Your objective
Exactly retype the lines from the top of the data through the line containing "IVORY, t, smooth=False)", leaving out every picture.

Material
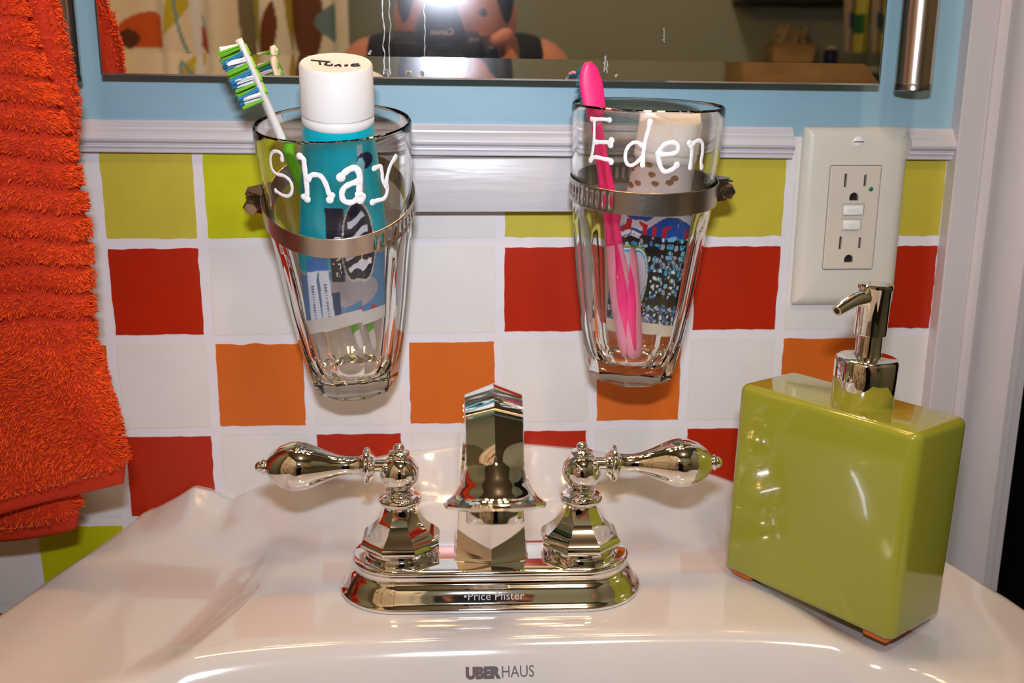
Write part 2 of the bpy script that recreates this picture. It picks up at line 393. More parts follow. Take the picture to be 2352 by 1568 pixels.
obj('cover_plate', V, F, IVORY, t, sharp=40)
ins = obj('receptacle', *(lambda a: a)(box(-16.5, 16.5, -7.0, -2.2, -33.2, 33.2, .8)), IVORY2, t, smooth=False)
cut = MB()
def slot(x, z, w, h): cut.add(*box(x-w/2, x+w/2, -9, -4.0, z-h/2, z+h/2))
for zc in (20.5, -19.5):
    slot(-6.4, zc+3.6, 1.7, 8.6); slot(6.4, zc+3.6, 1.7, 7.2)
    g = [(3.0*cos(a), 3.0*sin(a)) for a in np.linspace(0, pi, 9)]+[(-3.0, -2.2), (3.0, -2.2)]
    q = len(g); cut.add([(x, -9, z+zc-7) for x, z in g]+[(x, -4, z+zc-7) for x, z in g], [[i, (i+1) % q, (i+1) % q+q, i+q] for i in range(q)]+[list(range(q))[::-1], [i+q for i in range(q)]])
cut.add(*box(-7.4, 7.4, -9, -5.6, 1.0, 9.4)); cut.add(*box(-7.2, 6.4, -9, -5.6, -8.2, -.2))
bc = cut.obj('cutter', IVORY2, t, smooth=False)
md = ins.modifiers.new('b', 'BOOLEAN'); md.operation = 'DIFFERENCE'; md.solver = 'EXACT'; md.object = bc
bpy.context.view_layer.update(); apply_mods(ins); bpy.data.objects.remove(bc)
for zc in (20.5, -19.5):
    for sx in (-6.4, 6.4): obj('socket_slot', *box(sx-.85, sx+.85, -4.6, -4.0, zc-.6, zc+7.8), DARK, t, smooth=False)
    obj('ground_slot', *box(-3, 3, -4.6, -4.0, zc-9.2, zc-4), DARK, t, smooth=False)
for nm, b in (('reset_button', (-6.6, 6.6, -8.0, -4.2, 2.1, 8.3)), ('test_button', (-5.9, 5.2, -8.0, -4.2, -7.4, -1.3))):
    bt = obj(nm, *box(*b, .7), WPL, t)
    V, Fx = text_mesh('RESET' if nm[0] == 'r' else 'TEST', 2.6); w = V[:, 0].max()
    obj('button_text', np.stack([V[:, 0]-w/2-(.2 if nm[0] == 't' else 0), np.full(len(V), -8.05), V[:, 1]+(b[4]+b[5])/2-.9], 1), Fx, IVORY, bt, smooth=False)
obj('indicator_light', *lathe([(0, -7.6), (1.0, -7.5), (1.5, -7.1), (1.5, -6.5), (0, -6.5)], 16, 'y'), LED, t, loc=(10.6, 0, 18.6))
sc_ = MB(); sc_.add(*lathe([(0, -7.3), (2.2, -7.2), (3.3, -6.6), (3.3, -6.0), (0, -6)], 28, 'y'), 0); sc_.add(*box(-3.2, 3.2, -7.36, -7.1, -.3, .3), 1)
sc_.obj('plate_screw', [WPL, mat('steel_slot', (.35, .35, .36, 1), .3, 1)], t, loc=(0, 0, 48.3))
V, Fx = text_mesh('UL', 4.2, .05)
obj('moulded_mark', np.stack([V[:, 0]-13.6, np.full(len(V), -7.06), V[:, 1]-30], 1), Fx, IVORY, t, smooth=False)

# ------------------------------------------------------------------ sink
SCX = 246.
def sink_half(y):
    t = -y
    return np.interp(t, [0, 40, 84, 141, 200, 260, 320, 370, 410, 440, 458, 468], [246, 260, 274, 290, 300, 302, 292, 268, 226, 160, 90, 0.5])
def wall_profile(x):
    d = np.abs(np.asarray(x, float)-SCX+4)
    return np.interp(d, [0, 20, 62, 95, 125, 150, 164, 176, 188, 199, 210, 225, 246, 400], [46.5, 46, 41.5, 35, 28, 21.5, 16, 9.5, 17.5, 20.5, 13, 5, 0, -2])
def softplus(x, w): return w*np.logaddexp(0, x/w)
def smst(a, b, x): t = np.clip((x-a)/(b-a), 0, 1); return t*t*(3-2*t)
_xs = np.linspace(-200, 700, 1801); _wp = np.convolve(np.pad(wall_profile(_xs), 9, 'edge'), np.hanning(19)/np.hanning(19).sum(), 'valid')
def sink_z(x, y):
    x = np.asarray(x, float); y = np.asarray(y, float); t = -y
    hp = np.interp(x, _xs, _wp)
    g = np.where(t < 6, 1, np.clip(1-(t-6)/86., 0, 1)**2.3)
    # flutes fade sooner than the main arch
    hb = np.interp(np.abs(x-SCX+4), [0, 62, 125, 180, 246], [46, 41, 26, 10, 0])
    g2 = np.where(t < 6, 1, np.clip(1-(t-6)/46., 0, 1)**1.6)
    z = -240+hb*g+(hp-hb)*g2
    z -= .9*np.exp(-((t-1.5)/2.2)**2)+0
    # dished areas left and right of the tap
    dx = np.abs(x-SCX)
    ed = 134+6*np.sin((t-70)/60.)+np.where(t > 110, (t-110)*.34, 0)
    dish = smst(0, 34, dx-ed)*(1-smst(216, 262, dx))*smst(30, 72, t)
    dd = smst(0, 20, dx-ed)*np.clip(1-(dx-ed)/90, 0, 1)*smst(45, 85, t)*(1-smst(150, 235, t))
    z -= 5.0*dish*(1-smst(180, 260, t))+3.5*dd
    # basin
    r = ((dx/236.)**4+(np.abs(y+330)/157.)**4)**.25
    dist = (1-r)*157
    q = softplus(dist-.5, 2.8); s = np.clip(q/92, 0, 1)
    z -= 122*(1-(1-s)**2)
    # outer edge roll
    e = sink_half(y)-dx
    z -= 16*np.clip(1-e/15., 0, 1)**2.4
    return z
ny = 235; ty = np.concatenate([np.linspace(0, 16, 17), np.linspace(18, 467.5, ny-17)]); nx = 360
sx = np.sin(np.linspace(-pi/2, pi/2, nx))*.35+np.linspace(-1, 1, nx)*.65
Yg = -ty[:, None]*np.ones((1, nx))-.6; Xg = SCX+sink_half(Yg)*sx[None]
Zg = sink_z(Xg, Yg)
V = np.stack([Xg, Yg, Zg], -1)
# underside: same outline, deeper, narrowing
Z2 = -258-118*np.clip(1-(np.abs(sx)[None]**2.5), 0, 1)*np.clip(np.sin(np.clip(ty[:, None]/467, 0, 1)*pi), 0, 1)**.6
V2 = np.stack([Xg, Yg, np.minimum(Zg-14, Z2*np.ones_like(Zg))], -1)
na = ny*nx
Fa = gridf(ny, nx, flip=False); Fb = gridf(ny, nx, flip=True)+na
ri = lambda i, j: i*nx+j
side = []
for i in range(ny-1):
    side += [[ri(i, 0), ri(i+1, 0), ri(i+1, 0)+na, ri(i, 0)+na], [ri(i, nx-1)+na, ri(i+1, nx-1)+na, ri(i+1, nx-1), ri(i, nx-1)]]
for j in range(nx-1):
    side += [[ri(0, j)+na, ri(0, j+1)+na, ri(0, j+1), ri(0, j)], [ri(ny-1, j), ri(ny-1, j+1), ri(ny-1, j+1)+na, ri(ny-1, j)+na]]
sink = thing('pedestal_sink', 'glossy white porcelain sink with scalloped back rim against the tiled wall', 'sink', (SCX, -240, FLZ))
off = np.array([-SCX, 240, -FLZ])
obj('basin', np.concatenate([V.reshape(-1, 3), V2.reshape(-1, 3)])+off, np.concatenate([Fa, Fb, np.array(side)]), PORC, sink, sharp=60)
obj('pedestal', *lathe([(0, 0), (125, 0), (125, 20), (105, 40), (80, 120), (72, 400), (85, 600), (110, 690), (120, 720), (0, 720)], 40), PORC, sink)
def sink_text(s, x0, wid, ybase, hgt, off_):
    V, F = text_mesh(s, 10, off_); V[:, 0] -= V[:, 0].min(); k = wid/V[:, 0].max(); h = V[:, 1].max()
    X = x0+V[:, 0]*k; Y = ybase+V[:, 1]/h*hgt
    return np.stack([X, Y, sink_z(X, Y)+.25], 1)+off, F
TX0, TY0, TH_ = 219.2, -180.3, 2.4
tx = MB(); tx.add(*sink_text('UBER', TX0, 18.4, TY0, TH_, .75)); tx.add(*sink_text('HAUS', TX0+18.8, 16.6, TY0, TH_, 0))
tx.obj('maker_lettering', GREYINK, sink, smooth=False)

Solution
Write part 2 of the bpy script that recreates this picture. It picks up at line 393. More parts follow. Take the picture to be 2352 by 1568 pixels.
obj('cover_plate', V, F, IVORY, t, sharp=40)
ins = obj('receptacle', *(lambda a: a)(box(-16.5, 16.5, -7.0, -2.2, -33.2, 33.2, .8)), IVORY2, t, smooth=False)
cut = MB()
def slot(x, z, w, h): cut.add(*box(x-w/2, x+w/2, -9, -4.0, z-h/2, z+h/2))
for zc in (20.5, -19.5):
    slot(-6.4, zc+3.6, 1.7, 8.6); slot(6.4, zc+3.6, 1.7, 7.2)
    g = [(3.0*cos(a), 3.0*sin(a)) for a in np.linspace(0, pi, 9)]+[(-3.0, -2.2), (3.0, -2.2)]
    q = len(g); cut.add([(x, -9, z+zc-7) for x, z in g]+[(x, -4, z+zc-7) for x, z in g], [[i, (i+1) % q, (i+1) % q+q, i+q] for i in range(q)]+[list(range(q))[::-1], [i+q for i in range(q)]])
cut.add(*box(-7.4, 7.4, -9, -5.6, 1.0, 9.4)); cut.add(*box(-7.2, 6.4, -9, -5.6, -8.2, -.2))
bc = cut.obj('cutter', IVORY2, t, smooth=False)
md = ins.modifiers.new('b', 'BOOLEAN'); md.operation = 'DIFFERENCE'; md.solver = 'EXACT'; md.object = bc
bpy.context.view_layer.update(); apply_mods(ins); bpy.data.objects.remove(bc)
for zc in (20.5, -19.5):
    for sx in (-6.4, 6.4): obj('socket_slot', *box(sx-.85, sx+.85, -4.6, -4.0, zc-.6, zc+7.8), DARK, t, smooth=False)
    obj('ground_slot', *box(-3, 3, -4.6, -4.0, zc-9.2, zc-4), DARK, t, smooth=False)
for nm, b in (('reset_button', (-6.6, 6.6, -8.0, -4.2, 2.1, 8.3)), ('test_button', (-5.9, 5.2, -8.0, -4.2, -7.4, -1.3))):
    bt = obj(nm, *box(*b, .7), WPL, t)
    V, Fx = text_mesh('RESET' if nm[0] == 'r' else 'TEST', 2.6); w = V[:, 0].max()
    obj('button_text', np.stack([V[:, 0]-w/2-(.2 if nm[0] == 't' else 0), np.full(len(V), -8.05), V[:, 1]+(b[4]+b[5])/2-.9], 1), Fx, IVORY, bt, smooth=False)
obj('indicator_light', *lathe([(0, -7.6), (1.0, -7.5), (1.5, -7.1), (1.5, -6.5), (0, -6.5)], 16, 'y'), LED, t, loc=(10.6, 0, 18.6))
sc_ = MB(); sc_.add(*lathe([(0, -7.3), (2.2, -7.2), (3.3, -6.6), (3.3, -6.0), (0, -6)], 28, 'y'), 0); sc_.add(*box(-3.2, 3.2, -7.36, -7.1, -.3, .3), 1)
sc_.obj('plate_screw', [WPL, mat('steel_slot', (.35, .35, .36, 1), .3, 1)], t, loc=(0, 0, 48.3))
V, Fx = text_mesh('UL', 4.2, .05)
obj('moulded_mark', np.stack([V[:, 0]-13.6, np.full(len(V), -7.06), V[:, 1]-30], 1), Fx, IVORY, t, smooth=False)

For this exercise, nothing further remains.